Pick every line with "Python" from the material below.
(begin)
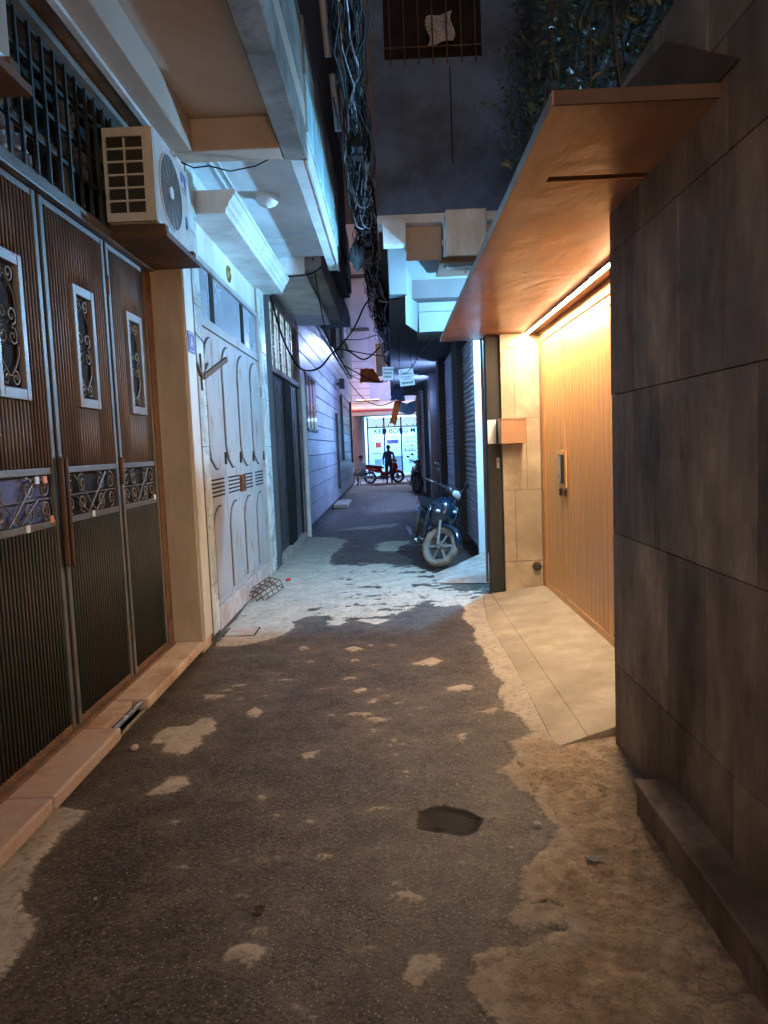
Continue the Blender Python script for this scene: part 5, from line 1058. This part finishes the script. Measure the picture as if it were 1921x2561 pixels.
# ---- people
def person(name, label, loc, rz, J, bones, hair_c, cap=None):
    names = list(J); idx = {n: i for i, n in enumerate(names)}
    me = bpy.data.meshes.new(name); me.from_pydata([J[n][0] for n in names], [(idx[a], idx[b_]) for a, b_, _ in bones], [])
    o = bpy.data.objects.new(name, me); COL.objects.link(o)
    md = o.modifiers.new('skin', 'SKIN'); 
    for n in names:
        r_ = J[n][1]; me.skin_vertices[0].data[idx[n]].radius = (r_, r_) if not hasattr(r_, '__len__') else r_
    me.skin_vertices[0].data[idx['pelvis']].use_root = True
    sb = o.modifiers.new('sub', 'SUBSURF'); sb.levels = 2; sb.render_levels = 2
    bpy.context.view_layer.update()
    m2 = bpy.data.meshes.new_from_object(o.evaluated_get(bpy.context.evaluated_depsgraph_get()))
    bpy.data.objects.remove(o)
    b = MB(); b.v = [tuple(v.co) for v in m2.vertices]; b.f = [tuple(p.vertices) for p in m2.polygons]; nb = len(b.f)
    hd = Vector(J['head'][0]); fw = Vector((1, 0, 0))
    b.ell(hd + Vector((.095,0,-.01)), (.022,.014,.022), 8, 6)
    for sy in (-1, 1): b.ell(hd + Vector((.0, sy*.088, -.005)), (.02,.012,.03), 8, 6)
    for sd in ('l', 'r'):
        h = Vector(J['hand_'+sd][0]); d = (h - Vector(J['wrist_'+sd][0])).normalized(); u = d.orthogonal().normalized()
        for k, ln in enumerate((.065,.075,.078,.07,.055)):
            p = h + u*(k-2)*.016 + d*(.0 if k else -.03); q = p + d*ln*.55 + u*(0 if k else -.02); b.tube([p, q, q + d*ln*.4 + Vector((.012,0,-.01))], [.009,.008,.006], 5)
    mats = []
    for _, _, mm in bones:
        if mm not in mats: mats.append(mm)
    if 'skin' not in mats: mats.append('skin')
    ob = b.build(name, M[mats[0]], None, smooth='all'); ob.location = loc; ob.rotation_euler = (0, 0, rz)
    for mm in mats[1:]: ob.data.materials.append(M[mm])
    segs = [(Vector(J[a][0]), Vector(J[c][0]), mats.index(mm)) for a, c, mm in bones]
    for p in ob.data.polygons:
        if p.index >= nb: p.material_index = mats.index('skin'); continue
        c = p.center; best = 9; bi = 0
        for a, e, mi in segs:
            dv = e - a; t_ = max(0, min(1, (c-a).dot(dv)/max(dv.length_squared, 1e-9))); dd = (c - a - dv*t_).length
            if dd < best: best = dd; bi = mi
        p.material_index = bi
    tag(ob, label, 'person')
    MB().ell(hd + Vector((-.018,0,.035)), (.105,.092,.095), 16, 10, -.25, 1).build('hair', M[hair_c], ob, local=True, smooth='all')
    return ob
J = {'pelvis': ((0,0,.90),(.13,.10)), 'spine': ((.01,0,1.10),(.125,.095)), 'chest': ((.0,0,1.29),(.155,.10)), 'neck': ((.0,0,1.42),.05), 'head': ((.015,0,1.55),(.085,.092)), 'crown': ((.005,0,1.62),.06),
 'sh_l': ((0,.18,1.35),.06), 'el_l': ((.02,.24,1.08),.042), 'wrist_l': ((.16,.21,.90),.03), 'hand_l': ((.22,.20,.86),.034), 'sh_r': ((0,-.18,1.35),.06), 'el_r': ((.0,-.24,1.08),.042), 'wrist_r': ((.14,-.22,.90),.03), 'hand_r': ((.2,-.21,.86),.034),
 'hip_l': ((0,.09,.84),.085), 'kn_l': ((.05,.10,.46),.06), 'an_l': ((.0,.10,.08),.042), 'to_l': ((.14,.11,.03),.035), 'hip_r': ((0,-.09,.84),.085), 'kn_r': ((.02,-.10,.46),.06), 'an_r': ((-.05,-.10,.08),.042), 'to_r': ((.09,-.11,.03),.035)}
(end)
(begin)
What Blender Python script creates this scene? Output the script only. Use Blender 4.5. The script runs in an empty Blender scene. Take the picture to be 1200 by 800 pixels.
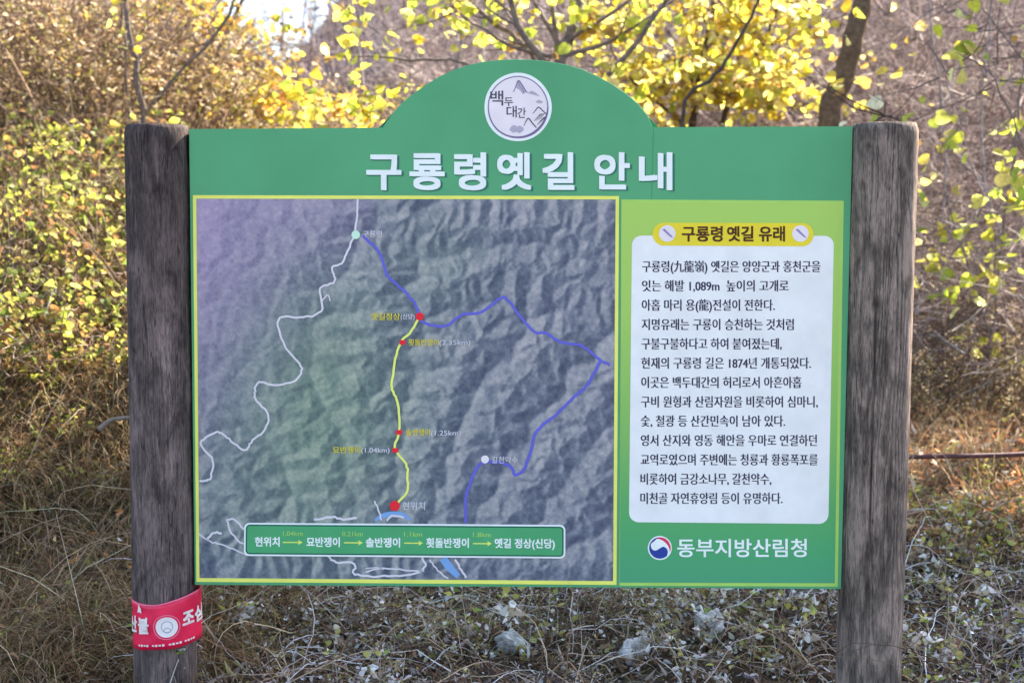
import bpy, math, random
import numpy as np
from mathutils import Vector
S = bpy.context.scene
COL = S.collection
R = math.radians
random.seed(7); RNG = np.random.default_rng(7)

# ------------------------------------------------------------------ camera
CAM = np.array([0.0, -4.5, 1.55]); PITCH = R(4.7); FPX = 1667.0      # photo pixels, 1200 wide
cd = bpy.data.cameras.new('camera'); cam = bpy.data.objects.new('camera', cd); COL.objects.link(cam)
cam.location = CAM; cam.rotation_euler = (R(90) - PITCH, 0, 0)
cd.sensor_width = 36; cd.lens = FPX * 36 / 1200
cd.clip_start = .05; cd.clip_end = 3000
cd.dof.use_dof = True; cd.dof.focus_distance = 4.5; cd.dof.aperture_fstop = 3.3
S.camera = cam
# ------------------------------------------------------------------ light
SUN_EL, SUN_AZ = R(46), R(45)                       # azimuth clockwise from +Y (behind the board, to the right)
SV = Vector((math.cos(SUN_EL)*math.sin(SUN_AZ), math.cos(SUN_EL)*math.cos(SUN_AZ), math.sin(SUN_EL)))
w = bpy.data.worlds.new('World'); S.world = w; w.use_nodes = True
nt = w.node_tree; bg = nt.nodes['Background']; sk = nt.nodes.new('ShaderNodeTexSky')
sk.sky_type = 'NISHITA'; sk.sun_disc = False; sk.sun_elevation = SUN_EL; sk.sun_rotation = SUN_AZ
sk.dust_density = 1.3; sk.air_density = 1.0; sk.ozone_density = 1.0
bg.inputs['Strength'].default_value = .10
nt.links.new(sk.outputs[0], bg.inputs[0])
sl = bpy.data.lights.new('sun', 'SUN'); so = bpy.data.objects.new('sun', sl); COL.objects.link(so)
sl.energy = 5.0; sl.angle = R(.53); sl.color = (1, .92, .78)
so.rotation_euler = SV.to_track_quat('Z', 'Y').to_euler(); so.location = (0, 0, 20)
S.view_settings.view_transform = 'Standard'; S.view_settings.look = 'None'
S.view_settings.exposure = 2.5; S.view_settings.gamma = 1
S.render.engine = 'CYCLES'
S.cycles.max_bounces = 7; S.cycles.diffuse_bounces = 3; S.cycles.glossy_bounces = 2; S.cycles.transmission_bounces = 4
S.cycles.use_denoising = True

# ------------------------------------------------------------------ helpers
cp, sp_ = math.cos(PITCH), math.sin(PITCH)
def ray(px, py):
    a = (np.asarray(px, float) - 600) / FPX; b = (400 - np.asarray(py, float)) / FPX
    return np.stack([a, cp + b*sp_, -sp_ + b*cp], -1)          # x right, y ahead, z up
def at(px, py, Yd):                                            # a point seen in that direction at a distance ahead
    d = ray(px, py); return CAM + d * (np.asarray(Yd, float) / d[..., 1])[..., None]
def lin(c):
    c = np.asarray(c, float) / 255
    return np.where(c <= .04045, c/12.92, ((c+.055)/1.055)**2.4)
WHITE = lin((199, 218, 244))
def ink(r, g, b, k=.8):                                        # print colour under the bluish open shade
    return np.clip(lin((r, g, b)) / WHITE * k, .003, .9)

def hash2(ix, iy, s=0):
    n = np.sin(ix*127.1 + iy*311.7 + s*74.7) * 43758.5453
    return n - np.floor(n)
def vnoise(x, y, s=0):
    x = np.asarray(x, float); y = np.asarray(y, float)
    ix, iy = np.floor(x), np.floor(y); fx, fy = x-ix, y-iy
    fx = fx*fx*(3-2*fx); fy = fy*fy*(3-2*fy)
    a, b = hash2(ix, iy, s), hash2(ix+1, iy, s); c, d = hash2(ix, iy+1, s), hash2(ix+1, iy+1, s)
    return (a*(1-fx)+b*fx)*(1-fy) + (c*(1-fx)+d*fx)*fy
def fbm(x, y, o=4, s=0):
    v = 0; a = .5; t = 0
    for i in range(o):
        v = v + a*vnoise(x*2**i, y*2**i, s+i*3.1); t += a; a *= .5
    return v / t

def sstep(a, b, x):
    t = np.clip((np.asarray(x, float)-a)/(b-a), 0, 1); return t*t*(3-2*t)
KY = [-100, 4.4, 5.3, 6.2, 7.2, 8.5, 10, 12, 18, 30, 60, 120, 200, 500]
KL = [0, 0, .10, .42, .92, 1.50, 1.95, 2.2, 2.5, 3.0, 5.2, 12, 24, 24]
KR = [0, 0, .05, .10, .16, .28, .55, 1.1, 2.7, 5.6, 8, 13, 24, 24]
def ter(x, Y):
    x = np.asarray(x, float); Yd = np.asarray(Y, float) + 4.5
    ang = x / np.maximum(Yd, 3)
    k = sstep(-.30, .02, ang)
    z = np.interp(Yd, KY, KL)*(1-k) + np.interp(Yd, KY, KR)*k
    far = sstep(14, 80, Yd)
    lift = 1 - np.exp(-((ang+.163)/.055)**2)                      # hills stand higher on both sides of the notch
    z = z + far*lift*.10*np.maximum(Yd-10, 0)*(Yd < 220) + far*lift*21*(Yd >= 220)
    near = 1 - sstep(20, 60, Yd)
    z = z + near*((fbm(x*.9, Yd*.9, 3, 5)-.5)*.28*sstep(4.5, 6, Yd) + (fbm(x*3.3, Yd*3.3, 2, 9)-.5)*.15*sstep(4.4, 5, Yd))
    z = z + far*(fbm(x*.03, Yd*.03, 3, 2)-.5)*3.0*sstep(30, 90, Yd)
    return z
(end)
**Solution for this problem:**
Continue the Blender Python script for this scene: part 5, from line 1058. This part finishes the script. Measure the picture as if it were 1921x2561 pixels.
What Blender Python script creates this scene? Output the script only. Use Blender 4.5. The script runs in an empty Blender scene. Take the picture to be 1200 by 800 pixels.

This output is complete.